3. Apathy – such internal challenges lead to ennui in company initiatives; nothing great has ever been achieved by a lack of enthusiasm or passion.
4. Decrease in competitiveness – marketplace forces seemingly weaken a company, such as HP, as it learned in facing its opponents, Dell and IBM.
5. Effects from macroeconomic events – terrorism and recessions, for example, hover as challenges. As a result, consumers and businesses will spend less on technology. Ask any government agency or business about 9/11 and the impact on their revenues.
Acceptance. Just as analysts were adamantly opposing HP’s focus and its inability to discern challenges accurately and to adapt accordingly, customers will likewise become indifferent about a merged company’s products and services.
The concept behind the principle of acceptance also requires resourcefulness in creating solutions to deal with reality, hidden or not.

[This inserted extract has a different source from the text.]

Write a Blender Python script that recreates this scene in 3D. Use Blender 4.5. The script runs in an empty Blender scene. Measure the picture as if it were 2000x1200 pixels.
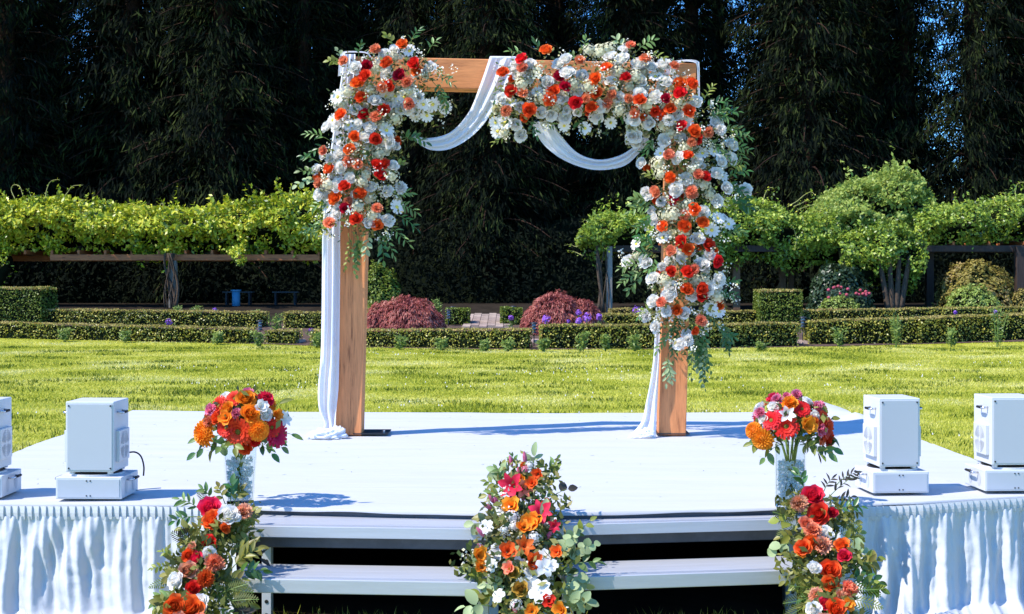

Action. To sustain performance, implementation of an action plan requires a checklist of six key elements:
- Analysis by an astute analyst to ascertain strengths, weaknesses, opportunities, and threats
- Close monitoring and participation by top executives, especially during periods of change or unrest by stakeholders
- Prudent assessments of strategy and tactics combined with implementation by an outside participant – an assertive, objective traffic cop – to monitor and insure success in sustaining performance
- Due-diligence and patience so that not even small details are overlooked
- Accurate anticipation of the needs of customers
- Performance-based compensation
The three A’s for merger success will insure any company adapts extraordinarily well in a climate of change and uncertainty.
Oh, if you’re contemplating the possibility of joining such employers, do your due diligence.
From the Coach’s Corner, whether you’re an employer or job-seeker, caution is also advised in the use of social media such as Facebook, LinkedIn or Twitter.
Employers should be careful in using social media in checking the backgrounds of applicants. If you find derogatory information and use it as justification of not hiring a worker, you will face legal hassles if applicants learn about it.
The protected classes: race, gender, religion, disability or sexual orientation.
Conversely, if you’re looking for work or networking for customers, a post showing any sign of unprofessional behavior will haunt you when decision-makers spot it.